“Transmissions” reviewed by The Sound Projector

Transmissions
This project took place in Cholet (in the Maine-et-Loire department, France) between 2008 and 2014, associating an artist, Mathias Delplanque, with students in a technical school there. Some of the sounds were recorded in the local textile museum (Cholet has a tradition in this industry, specifically in the making of handkerchiefs). Resonances and rhythmic regularity are what we hear first, through large movements and tiny punctuation, chimes/ signals and implacable clocklike beats, but nothing like your usual monster industrial music (cf. Futurists’ dreams re-loaded). The successive tracks display a large range in the noises collected and organized, sounds within which you never drown : room is made for short breaks, distance, silence, tiny details, coming and going action.

There are intros, outros (slow dying before motion stops), voices (of mechanical sources) emerging and vanishing again, space!
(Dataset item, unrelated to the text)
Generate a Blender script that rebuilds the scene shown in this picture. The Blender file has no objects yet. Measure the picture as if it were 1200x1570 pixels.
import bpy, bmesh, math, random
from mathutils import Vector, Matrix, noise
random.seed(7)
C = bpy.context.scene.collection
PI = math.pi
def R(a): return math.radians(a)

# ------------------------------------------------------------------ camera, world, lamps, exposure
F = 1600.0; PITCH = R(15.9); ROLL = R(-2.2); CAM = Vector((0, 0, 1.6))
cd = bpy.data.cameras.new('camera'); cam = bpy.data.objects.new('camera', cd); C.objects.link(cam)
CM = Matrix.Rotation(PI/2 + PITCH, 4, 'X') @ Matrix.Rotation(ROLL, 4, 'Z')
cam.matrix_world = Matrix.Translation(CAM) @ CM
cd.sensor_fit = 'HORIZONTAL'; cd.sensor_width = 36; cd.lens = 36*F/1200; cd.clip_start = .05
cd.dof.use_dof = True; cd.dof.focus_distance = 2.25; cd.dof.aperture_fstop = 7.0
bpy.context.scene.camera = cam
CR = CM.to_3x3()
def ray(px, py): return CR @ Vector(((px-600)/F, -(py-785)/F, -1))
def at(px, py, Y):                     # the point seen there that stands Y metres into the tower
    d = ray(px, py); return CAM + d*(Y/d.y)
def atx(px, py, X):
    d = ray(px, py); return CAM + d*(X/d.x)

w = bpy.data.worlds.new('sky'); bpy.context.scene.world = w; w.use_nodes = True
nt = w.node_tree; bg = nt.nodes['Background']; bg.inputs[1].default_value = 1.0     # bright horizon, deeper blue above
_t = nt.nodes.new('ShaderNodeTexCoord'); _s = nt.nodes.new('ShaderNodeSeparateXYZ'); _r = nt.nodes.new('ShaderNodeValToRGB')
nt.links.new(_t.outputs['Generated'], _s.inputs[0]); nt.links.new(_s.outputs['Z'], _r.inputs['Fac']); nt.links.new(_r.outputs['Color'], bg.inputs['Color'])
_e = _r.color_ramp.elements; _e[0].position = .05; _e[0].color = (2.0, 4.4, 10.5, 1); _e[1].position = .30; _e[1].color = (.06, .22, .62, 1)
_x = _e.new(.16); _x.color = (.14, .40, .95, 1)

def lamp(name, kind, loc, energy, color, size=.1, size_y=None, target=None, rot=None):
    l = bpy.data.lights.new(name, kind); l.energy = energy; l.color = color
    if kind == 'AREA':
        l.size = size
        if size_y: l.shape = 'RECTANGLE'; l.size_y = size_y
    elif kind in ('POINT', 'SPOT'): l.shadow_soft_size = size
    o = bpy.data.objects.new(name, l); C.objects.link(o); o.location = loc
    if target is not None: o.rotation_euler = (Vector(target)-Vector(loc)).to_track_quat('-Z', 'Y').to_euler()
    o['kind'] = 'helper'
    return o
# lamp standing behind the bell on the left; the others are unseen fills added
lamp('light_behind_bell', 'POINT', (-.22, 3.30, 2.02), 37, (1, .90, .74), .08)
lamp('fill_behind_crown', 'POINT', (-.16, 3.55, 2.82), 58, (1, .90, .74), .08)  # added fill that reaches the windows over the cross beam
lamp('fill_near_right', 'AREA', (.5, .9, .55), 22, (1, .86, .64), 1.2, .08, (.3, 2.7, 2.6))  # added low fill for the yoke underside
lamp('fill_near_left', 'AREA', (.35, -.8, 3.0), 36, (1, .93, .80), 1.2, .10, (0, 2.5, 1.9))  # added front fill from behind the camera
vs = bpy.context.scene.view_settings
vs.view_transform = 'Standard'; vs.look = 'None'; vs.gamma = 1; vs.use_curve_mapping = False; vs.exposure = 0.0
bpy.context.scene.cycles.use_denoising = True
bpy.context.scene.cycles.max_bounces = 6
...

The audio results generally sound very smooth, indeed. Undeniably object music, machine music (though not “metal, rather wood), thing music. Which is just contradicted by the last track : a lengthy, wooly, ghostly exit without angles or edges, widespread as in slow motion, endless. Above “poetry”, it is just the (unasked for) audible proof that machines at work can make original art pieces, like music, for instance.